Why is a Java String hash code lazy generated?

Question

It appears in java.lang.String.java, that Java will only generate the hashcode, and then store it, after a call to hashcode(), but why not just make the hashcode in the constructor?

The relevant code:

if (h == 0 && count > 0) {
    int off = offset;
    char val[] = value;
    int len = count;

    for (int i = 0; i < len; i++) {
        h = 31*h + val[off++];
    }

    hash = h;
}

could for the most part be placed in the constructor.

Answer 1

Why spend time generating a hash code that most likely will not be used?
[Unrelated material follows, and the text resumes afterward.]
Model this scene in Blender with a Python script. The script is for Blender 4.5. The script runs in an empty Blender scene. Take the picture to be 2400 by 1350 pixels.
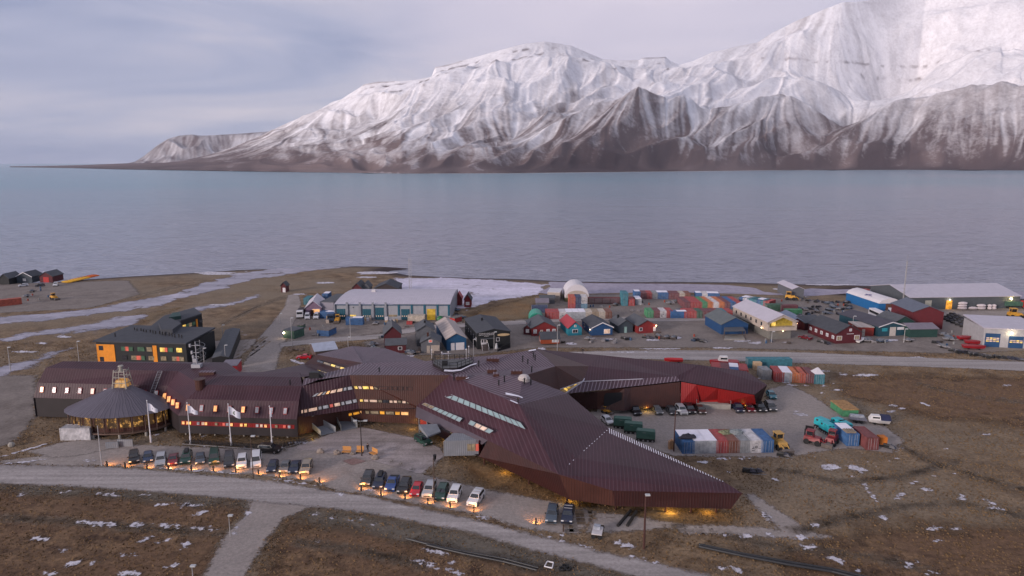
import bpy, bmesh, math, random
import numpy as np
from mathutils import Vector, Matrix
random.seed(7)
scene = bpy.context.scene
COL = scene.collection

# ------------------------------------------------------------------ camera
F = 1600.0; CX = 1200.0; CY = 675.0; CAMH = 56.0
PIT = math.atan(292 / 1600); cP = math.cos(PIT); sP = math.sin(PIT)
cam = bpy.data.cameras.new("camera"); camo = bpy.data.objects.new("camera", cam); COL.objects.link(camo)
camo.location = (0, 0, CAMH); camo.rotation_euler = (math.pi / 2 - PIT, 0, 0)
cam.sensor_width = 36; cam.lens = 24.0; cam.clip_start = 0.5; cam.clip_end = 200000
scene.camera = camo

# ------------------------------------------------------------------ sky and light
SUN_EL = math.radians(12); SUN_ROT = math.radians(229)
w = bpy.data.worlds.new("World"); scene.world = w; w.use_nodes = True
nt = w.node_tree; nt.nodes.clear()
def wn(t, **k):
    n = nt.nodes.new(t)
    for a, b in k.items(): setattr(n, a, b)
    return n
out = wn('ShaderNodeOutputWorld'); bg = wn('ShaderNodeBackground')
sky = wn('ShaderNodeTexSky'); sky.sky_type = 'NISHITA'; sky.sun_disc = False
sky.sun_elevation = SUN_EL; sky.sun_rotation = SUN_ROT; sky.altitude = 60; sky.air_density = 1.0; sky.dust_density = 0.6; sky.ozone_density = 2.0
tc = wn('ShaderNodeTexCoord'); sep = wn('ShaderNodeSeparateXYZ'); nt.links.new(tc.outputs['Generated'], sep.inputs[0])
mp = wn('ShaderNodeMapping'); mp.inputs['Scale'].default_value = (1.1, 1.0, 7.5); mp.inputs['Rotation'].default_value = (0, math.radians(-7), 0)
nt.links.new(tc.outputs['Generated'], mp.inputs[0])
n1 = wn('ShaderNodeTexNoise'); n1.inputs['Scale'].default_value = 1.7; n1.inputs['Detail'].default_value = 7; n1.inputs['Roughness'].default_value = .52; n1.inputs['Distortion'].default_value = .9
nt.links.new(mp.outputs[0], n1.inputs['Vector'])
cr = wn('ShaderNodeValToRGB'); nt.links.new(n1.outputs[0], cr.inputs[0])
cr.color_ramp.elements[0].position = .33; cr.color_ramp.elements[0].color = (.225, .265, .41, 1)
cr.color_ramp.elements[1].position = .70; cr.color_ramp.elements[1].color = (.60, .545, .60, 1)
e = cr.color_ramp.elements.new(.50); e.color = (.37, .385, .51, 1)
# haze colour close to the horizon
er = wn('ShaderNodeValToRGB'); nt.links.new(sep.outputs[2], er.inputs[0])
E0 = er.color_ramp.elements; E0[0].position = 0.0; E0[0].color = (.33, .35, .50, 1); E0[1].position = .60; E0[1].color = (.50, .485, .53, 1)
e = E0.new(.10); e.color = (.31, .35, .54, 1); e = E0.new(.23); e.color = (.43, .42, .55, 1)
m1 = wn('ShaderNodeMixRGB'); m1.inputs[0].default_value = .78
nt.links.new(er.outputs[0], m1.inputs[1]); nt.links.new(cr.outputs[0], m1.inputs[2])
# brighter rosy cloud bank over the mountain (north-east)
dt = wn('ShaderNodeVectorMath', operation='DOT_PRODUCT'); nt.links.new(tc.outputs['Generated'], dt.inputs[0]); dt.inputs[1].default_value = Vector((.18, 1, .30)).normalized()
mr = wn('ShaderNodeMapRange', interpolation_type='SMOOTHSTEP'); mr.inputs['From Min'].default_value = .90; mr.inputs['From Max'].default_value = 1.0; mr.inputs['To Max'].default_value = .6
nt.links.new(dt.outputs['Value'], mr.inputs[0])
m2 = wn('ShaderNodeMixRGB'); nt.links.new(mr.outputs[0], m2.inputs[0]); nt.links.new(m1.outputs[0], m2.inputs[1]); m2.inputs[2].default_value = (.74, .64, .72, 1)
# the clear sky shows through thin cloud
sk = wn('ShaderNodeMixRGB', blend_type='MULTIPLY'); sk.inputs[0].default_value = 1; nt.links.new(sky.outputs[0], sk.inputs[1]); sk.inputs[2].default_value = (.06, .06, .06, 1)
m3 = wn('ShaderNodeMixRGB'); m3.inputs[0].default_value = .90; nt.links.new(sk.outputs[0], m3.inputs[1]); nt.links.new(m2.outputs[0], m3.inputs[2])
nt.links.new(m3.outputs[0], bg.inputs[0]); bg.inputs[1].default_value = 1.0
nt.links.new(bg.outputs[0], out.inputs[0])
sl = bpy.data.lights.new("sun", 'SUN'); sl.energy = 2.5; sl.angle = math.radians(14); sl.color = (1, .85, .79)
so = bpy.data.objects.new("sun", sl); COL.objects.link(so)
# sun low behind the camera: direction from azimuth (south-south-west)
az = math.radians(229); sd = Vector((math.sin(az) * math.cos(SUN_EL), math.cos(az) * math.cos(SUN_EL), math.sin(SUN_EL)))
so.rotation_euler = sd.to_track_quat('Z', 'Y').to_euler()
vs = scene.view_settings; vs.view_transform = 'Standard'; vs.look = 'None'; vs.exposure = 0.42; vs.gamma = 1; vs.use_curve_mapping = False
scene.cycles.max_bounces = 4; scene.cycles.diffuse_bounces = 2; scene.cycles.transparent_max_bounces = 12
scene.cycles.sample_clamp_indirect = 4

# ------------------------------------------------------------------ measuring helpers (photo pixel -> point of the place)
def ray(px, py):
    dx = (px - CX) / F; dy = (py - CY) / F
    return Vector((dx, cP - dy * sP, -sP - dy * cP))
def G(px, py, z=0.0):
    d = ray(px, py); t = (z - CAMH) / d.z
    return Vector((d.x * t, d.y * t, z))
def atY(px, py, Y):
    d = ray(px, py); t = Y / d.y
    return Vector((d.x * t, Y, CAMH + d.z * t))
def zat(Y, py):
    dy = (py - CY) / F
    return CAMH - Y * (dy * cP + sP) / (cP - dy * sP)
def hit(px, py, p0, n):
    d = ray(px, py); o = Vector((0, 0, CAMH)); t = (p0 - o).dot(n) / d.dot(n)
    return o + d * t

# ------------------------------------------------------------------ materials
MATS = {}
def M(name, col, rough=.8, var=.14, scale=.9, metal=0, emit=0, ecol=None, bump=0, bscale=4, stripes=None, spec=.4):
    if name in MATS: return MATS[name]
    m = bpy.data.materials.new(name); m.use_nodes = True; t = m.node_tree; b = t.nodes['Principled BSDF']
    b.inputs['Roughness'].default_value = rough; b.inputs['Metallic'].default_value = metal
    b.inputs['Specular IOR Level'].default_value = spec
    g = t.nodes.new('ShaderNodeNewGeometry')
    n = t.nodes.new('ShaderNodeTexNoise'); n.inputs['Scale'].default_value = scale; n.inputs['Detail'].default_value = 4; n.inputs['Roughness'].default_value = .6
    t.links.new(g.outputs['Position'], n.inputs['Vector'])
    r = t.nodes.new('ShaderNodeMapRange'); r.inputs['From Min'].default_value = .3; r.inputs['From Max'].default_value = .7
    r.inputs['To Min'].default_value = 1 - var; r.inputs['To Max'].default_value = 1 + var; t.links.new(n.outputs[0], r.inputs[0])
    v = t.nodes.new('ShaderNodeVectorMath'); v.operation = 'SCALE'; v.inputs[0].default_value = col[:3]; t.links.new(r.outputs[0], v.inputs['Scale'])
    t.links.new(v.outputs[0], b.inputs['Base Color'])
    if emit:
        b.inputs['Emission Color'].default_value = (*(ecol or col)[:3], 1); b.inputs['Emission Strength'].default_value = emit
        if var > .2:
            n.inputs['Scale'].default_value = scale
            v2 = t.nodes.new('ShaderNodeVectorMath'); v2.operation = 'SCALE'; v2.inputs[0].default_value = (ecol or col)[:3]; t.links.new(r.outputs[0], v2.inputs['Scale'])
            t.links.new(v2.outputs[0], b.inputs['Emission Color'])
    if bump:
        n2 = t.nodes.new('ShaderNodeTexNoise'); n2.inputs['Scale'].default_value = bscale; n2.inputs['Detail'].default_value = 3
        t.links.new(g.outputs['Position'], n2.inputs['Vector'])
        bp = t.nodes.new('ShaderNodeBump'); bp.inputs['Strength'].default_value = bump; bp.inputs['Distance'].default_value = .1
        t.links.new(n2.outputs[0], bp.inputs['Height']); t.links.new(bp.outputs[0], b.inputs['Normal'])
    if stripes:                     # (period m, depth 0..1): ribs across U of the uv map
        uv = t.nodes.new('ShaderNodeUVMap'); s2 = t.nodes.new('ShaderNodeSeparateXYZ'); t.links.new(uv.outputs[0], s2.inputs[0])
        mm = t.nodes.new('ShaderNodeMath'); mm.operation = 'MULTIPLY'; mm.inputs[1].default_value = 1 / stripes[0]; t.links.new(s2.outputs[0], mm.inputs[0])
        fr = t.nodes.new('ShaderNodeMath'); fr.operation = 'PINGPONG'; fr.inputs[1].default_value = .5; t.links.new(mm.outputs[0], fr.inputs[0])
        rr = t.nodes.new('ShaderNodeMapRange'); rr.interpolation_type = 'SMOOTHSTEP'; rr.inputs['From Min'].default_value = .30; rr.inputs['From Max'].default_value = .46
        t.links.new(fr.outputs[0], rr.inputs[0])
        mx = t.nodes.new('ShaderNodeMixRGB'); mx.inputs[2].default_value = (*stripes[2], 1)
        ms = t.nodes.new('ShaderNodeMath'); ms.operation = 'MULTIPLY'; ms.inputs[1].default_value = stripes[1]; t.links.new(rr.outputs[0], ms.inputs[0])
        t.links.new(ms.outputs[0], mx.inputs[0]); t.links.new(v.outputs[0], mx.inputs[1]); t.links.new(mx.outputs[0], b.inputs['Base Color'])
        bp = t.nodes.new('ShaderNodeBump'); bp.inputs['Strength'].default_value = .6; bp.inputs['Distance'].default_value = .06
        t.links.new(rr.outputs[0], bp.inputs['Height']); t.links.new(bp.outputs[0], b.inputs['Normal'])
    MATS[name] = m
    return m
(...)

Most strings are constructed, used and then garbage collected without the hashcode() ever being called.

Answer 2

Joshua Bloch call this practice 'racy single-check'.

Jeremy Manson has excellent explanation of why it's done and why it'safe: on his blog

In essence, at construction time you save some time by skipping calculating hash code. In multithreaded environment you'll pay for this back because multiple thread potentially could do the same calculation.

Answer 3

This is not really the correct forum for this and the question will likely be closed. You can try asking in programmers.stackexchange.com.

One reason could be that computing hashCode is not cheap and it is required only in some cases.

Answer 4

2 reasons:

1) Computing hashCode() is not cheap: is an O(n) complexity on the string's length, so better do it only when need it.

and:

2) String instances are immutable: Since they never change, you always compute hashCode() at most one time.

Answer 5

There is no benefit when placing it in the constructor. But there's a downside when it would be in the constructor. When hashCode for a String is never called then computation was done for nothing. And when you call hashCode() then it is calculated once in both cases - just in different places and time.